* Collected data *
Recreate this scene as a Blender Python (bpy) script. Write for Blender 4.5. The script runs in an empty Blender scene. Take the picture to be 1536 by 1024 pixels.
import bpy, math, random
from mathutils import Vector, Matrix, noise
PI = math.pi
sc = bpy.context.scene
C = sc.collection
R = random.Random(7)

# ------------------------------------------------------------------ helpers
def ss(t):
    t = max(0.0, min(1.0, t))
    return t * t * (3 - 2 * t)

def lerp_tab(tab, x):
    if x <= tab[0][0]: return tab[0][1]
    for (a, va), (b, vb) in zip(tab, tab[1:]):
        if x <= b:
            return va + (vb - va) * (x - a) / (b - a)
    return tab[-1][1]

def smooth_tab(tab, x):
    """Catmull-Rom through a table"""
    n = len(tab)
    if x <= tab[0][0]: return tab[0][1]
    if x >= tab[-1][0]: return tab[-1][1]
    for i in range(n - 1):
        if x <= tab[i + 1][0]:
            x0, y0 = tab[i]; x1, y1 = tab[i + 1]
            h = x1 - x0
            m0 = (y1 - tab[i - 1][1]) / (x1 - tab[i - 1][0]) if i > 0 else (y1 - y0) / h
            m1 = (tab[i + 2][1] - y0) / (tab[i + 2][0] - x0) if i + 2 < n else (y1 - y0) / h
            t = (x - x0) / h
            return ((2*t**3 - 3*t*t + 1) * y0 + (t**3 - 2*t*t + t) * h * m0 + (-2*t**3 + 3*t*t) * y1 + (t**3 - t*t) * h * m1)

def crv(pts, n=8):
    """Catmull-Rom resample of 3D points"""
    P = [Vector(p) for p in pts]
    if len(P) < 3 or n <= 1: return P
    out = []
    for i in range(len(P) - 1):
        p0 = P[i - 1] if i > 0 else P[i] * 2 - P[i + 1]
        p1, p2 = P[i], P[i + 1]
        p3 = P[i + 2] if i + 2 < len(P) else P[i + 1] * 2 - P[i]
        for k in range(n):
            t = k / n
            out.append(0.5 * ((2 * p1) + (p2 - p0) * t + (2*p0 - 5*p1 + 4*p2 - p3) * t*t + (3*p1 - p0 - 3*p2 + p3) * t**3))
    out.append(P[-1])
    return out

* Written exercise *
Copy down the whole of the data above, matching it exactly.

* Solution for this exercise *
Recreate this scene as a Blender Python (bpy) script. Write for Blender 4.5. The script runs in an empty Blender scene. Take the picture to be 1536 by 1024 pixels.
import bpy, math, random
from mathutils import Vector, Matrix, noise
PI = math.pi
sc = bpy.context.scene
C = sc.collection
R = random.Random(7)

# ------------------------------------------------------------------ helpers
def ss(t):
    t = max(0.0, min(1.0, t))
    return t * t * (3 - 2 * t)

def lerp_tab(tab, x):
    if x <= tab[0][0]: return tab[0][1]
    for (a, va), (b, vb) in zip(tab, tab[1:]):
        if x <= b:
            return va + (vb - va) * (x - a) / (b - a)
    return tab[-1][1]

def smooth_tab(tab, x):
    """Catmull-Rom through a table"""
    n = len(tab)
    if x <= tab[0][0]: return tab[0][1]
    if x >= tab[-1][0]: return tab[-1][1]
    for i in range(n - 1):
        if x <= tab[i + 1][0]:
            x0, y0 = tab[i]; x1, y1 = tab[i + 1]
            h = x1 - x0
            m0 = (y1 - tab[i - 1][1]) / (x1 - tab[i - 1][0]) if i > 0 else (y1 - y0) / h
            m1 = (tab[i + 2][1] - y0) / (tab[i + 2][0] - x0) if i + 2 < n else (y1 - y0) / h
            t = (x - x0) / h
            return ((2*t**3 - 3*t*t + 1) * y0 + (t**3 - 2*t*t + t) * h * m0 + (-2*t**3 + 3*t*t) * y1 + (t**3 - t*t) * h * m1)

def crv(pts, n=8):
    """Catmull-Rom resample of 3D points"""
    P = [Vector(p) for p in pts]
    if len(P) < 3 or n <= 1: return P
    out = []
    for i in range(len(P) - 1):
        p0 = P[i - 1] if i > 0 else P[i] * 2 - P[i + 1]
        p1, p2 = P[i], P[i + 1]
        p3 = P[i + 2] if i + 2 < len(P) else P[i + 1] * 2 - P[i]
        for k in range(n):
            t = k / n
            out.append(0.5 * ((2 * p1) + (p2 - p0) * t + (2*p0 - 5*p1 + 4*p2 - p3) * t*t + (3*p1 - p0 - 3*p2 + p3) * t**3))
    out.append(P[-1])
    return out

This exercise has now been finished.